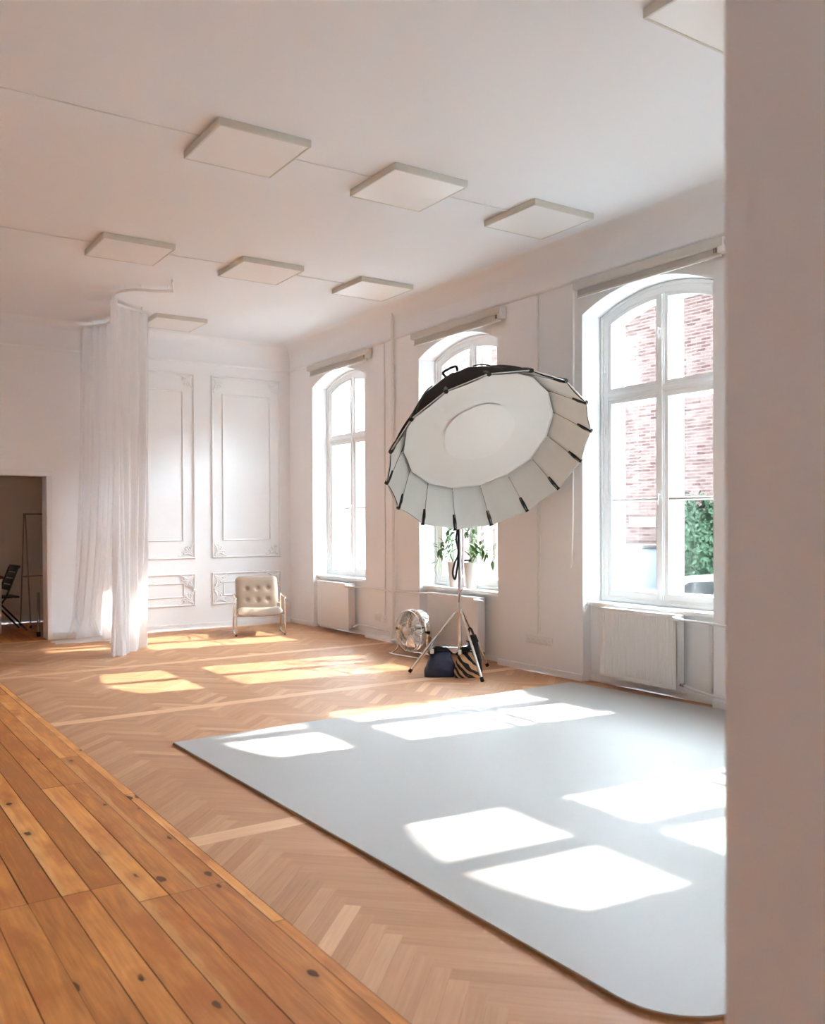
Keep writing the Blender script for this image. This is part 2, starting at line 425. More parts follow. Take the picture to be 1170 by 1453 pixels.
window_wall('wall_left', [-y for y in LEFT], -(D+2.6), -(YF-.3), LM)
# unseen storeys above, added to shade the brick wall opposite
m = MB(); m.box(0, TH, -45, 60, H+.051, 19); struct(m.build('wall_sky_blocker', STUCCO, smooth=False))

# back wall with the doorway
m = MB(); DX0, DX1, DZ = -4.35, -3.226, 1.985
m.box(DX1, 0.0, D, D+0.22, -0.05, H+.05)
m.box(-4.7, DX0, D, D+0.22, -0.05, H+.05); m.box(XL, -4.7, D, D+0.22, 3.4, H+.05)  # unseen opening past this pier, added to bring light into the passage
m.box(DX0, DX1, D, D+0.22, DZ, H+.05)
struct(m.build('wall_back', PAINT, smooth=False))
m = MB(); m.box(XL-TH, TH, YF-TH, D+2.6, H, H+0.05); struct(m.build('ceiling', CEILP, smooth=False))
# partition the camera looks past
m = MB(); m.box(-4.42, -0.001, 0.46, 0.90, 0.0, H, bev=0.012, seg=3)
struct(m.build('wall_partition', PAINT, angle=60))
# cove along window wall and back wall
m = MB(); R = 0.17; n = 8
rows = [[(-R+R*math.sin(PI/2*k/n), y, H-R+R*math.cos(PI/2*k/n)) for k in range(n+1)] for y in (0.9, D)]
m.grid(rows); struct(m.build('trim_1', PAINT))
m = MB(); R = 0.10
rows = [[(x, D-R+R*math.sin(PI/2*k/n), H-R+R*math.cos(PI/2*k/n)) for k in range(n+1)] for x in (XL, 0)]
m.grid(rows); struct(m.build('trim_2', PAINT))
# narrow cornice ledge on both walls
def ledge(path_axis, a, b):
    pr = [(0, 3.500), (0.008, 3.503), (0.018, 3.512), (0.022, 3.522), (0.022, 3.530), (0, 3.534)]
    m = MB()
    if path_axis == 'y': rows = [[(-d, y, z) for d, z in pr] for y in (a, b)]
    else: rows = [[(x, D-d, z) for d, z in pr] for x in (a, b)]
    m.grid(rows); return m
struct(ledge('y', 0.9, D).build('trim_3', TRIMP, smooth=False))
struct(ledge('x', XL, 0).build('trim_4', TRIMP, smooth=False))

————

Write out the whole listing again, exactly, with no pictures.

* Response below:
Keep writing the Blender script for this image. This is part 2, starting at line 425. More parts follow. Take the picture to be 1170 by 1453 pixels.
window_wall('wall_left', [-y for y in LEFT], -(D+2.6), -(YF-.3), LM)
# unseen storeys above, added to shade the brick wall opposite
m = MB(); m.box(0, TH, -45, 60, H+.051, 19); struct(m.build('wall_sky_blocker', STUCCO, smooth=False))

# back wall with the doorway
m = MB(); DX0, DX1, DZ = -4.35, -3.226, 1.985
m.box(DX1, 0.0, D, D+0.22, -0.05, H+.05)
m.box(-4.7, DX0, D, D+0.22, -0.05, H+.05); m.box(XL, -4.7, D, D+0.22, 3.4, H+.05)  # unseen opening past this pier, added to bring light into the passage
m.box(DX0, DX1, D, D+0.22, DZ, H+.05)
struct(m.build('wall_back', PAINT, smooth=False))
m = MB(); m.box(XL-TH, TH, YF-TH, D+2.6, H, H+0.05); struct(m.build('ceiling', CEILP, smooth=False))
# partition the camera looks past
m = MB(); m.box(-4.42, -0.001, 0.46, 0.90, 0.0, H, bev=0.012, seg=3)
struct(m.build('wall_partition', PAINT, angle=60))
# cove along window wall and back wall
m = MB(); R = 0.17; n = 8
rows = [[(-R+R*math.sin(PI/2*k/n), y, H-R+R*math.cos(PI/2*k/n)) for k in range(n+1)] for y in (0.9, D)]
m.grid(rows); struct(m.build('trim_1', PAINT))
m = MB(); R = 0.10
rows = [[(x, D-R+R*math.sin(PI/2*k/n), H-R+R*math.cos(PI/2*k/n)) for k in range(n+1)] for x in (XL, 0)]
m.grid(rows); struct(m.build('trim_2', PAINT))
# narrow cornice ledge on both walls
def ledge(path_axis, a, b):
    pr = [(0, 3.500), (0.008, 3.503), (0.018, 3.512), (0.022, 3.522), (0.022, 3.530), (0, 3.534)]
    m = MB()
    if path_axis == 'y': rows = [[(-d, y, z) for d, z in pr] for y in (a, b)]
    else: rows = [[(x, D-d, z) for d, z in pr] for x in (a, b)]
    m.grid(rows); return m
struct(ledge('y', 0.9, D).build('trim_3', TRIMP, smooth=False))
struct(ledge('x', XL, 0).build('trim_4', TRIMP, smooth=False))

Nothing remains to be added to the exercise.